My mother, Sarah, doesn't love the prairie. She tries, but she can't help remembering what she knew first.
Sarah came to the prairie from Maine to marry Papa. But that summer, a drought turned the land dry and brown. Fires swept across the fields and coyotes came to the well in search of water. So Sarah took Anna and Caleb back east, where they would be safe. Papa stayed behind. He would not leave his land.

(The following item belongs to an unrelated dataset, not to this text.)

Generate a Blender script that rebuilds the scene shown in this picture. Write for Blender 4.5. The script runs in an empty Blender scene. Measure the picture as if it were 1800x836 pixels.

Maine was beautiful, but Anna missed home, and Papa. And as the weeks went by, she began to wonder what would happen if the rains never came. Would she and Caleb and Sarah and Papa ever be a family again?
PUBLISHERS WEEKLY
The magnificent sequel to MacLachlan's Newbery-winning Sarah, Plain and Tall opens on a joyous note: ``Papa married Sarah on a summer day. There were no clouds in the sky, and Papa picked Sarah up in his arms and whirled her around and around, her white dress and veil surrounding him like the summer wind. Caleb was so excited and happy that he burst into tears. Everybody was happy.'' But the cloudless sky is not a good omen. A devastating drought descends on the prairie; Anna, the narrator, and her brother, Caleb, dream of rain, and the boy puts a glass out on the fence post to catch the drops when they fall. But none do. As wells dry up and neighbors move away, Sarah is increasingly on edge, not so firmly rooted as her husband, Jacob. She cries out that Jacob ``once said his name was written in this land, but mine isn't. It isn't!'' After the barn burns one night--struck by lightning, ironically unaccompanied by rain--Sarah takes the children to stay with her aunts in Maine. Though enchanted by the verdancy and the sea, Anna and Caleb miss the prairie terribly. And they all long to see Jacob again. He finally comes to Maine, with word that rain has fallen back home. Sarah has news, too: she expects a baby in the spring. When the family returns to the farm, Sarah takes a stick and writes her name in the dirt. Recalling the letters Jacob wrote to her before she first arrived on the prairie, Sarah tells Anna, ``I loved what was between the lines most.'' Indeed, there is a great deal found between the lines of MacLachlan's own writing, which so neatly presents a very real setting and enormously powerful characters, yet leaves spaces for readers to fill in as they like. This stirring novel's flawlessly crafted dialogue and imagery linger long after the final, hopeful message is delivered--by Caleb, who looks ahead to the spring, when flowers will return, the river will run again, and Sarah will have ``our baby.'' There are worlds in MacLachlan's words. Ages 8-10. 50,000 first printing.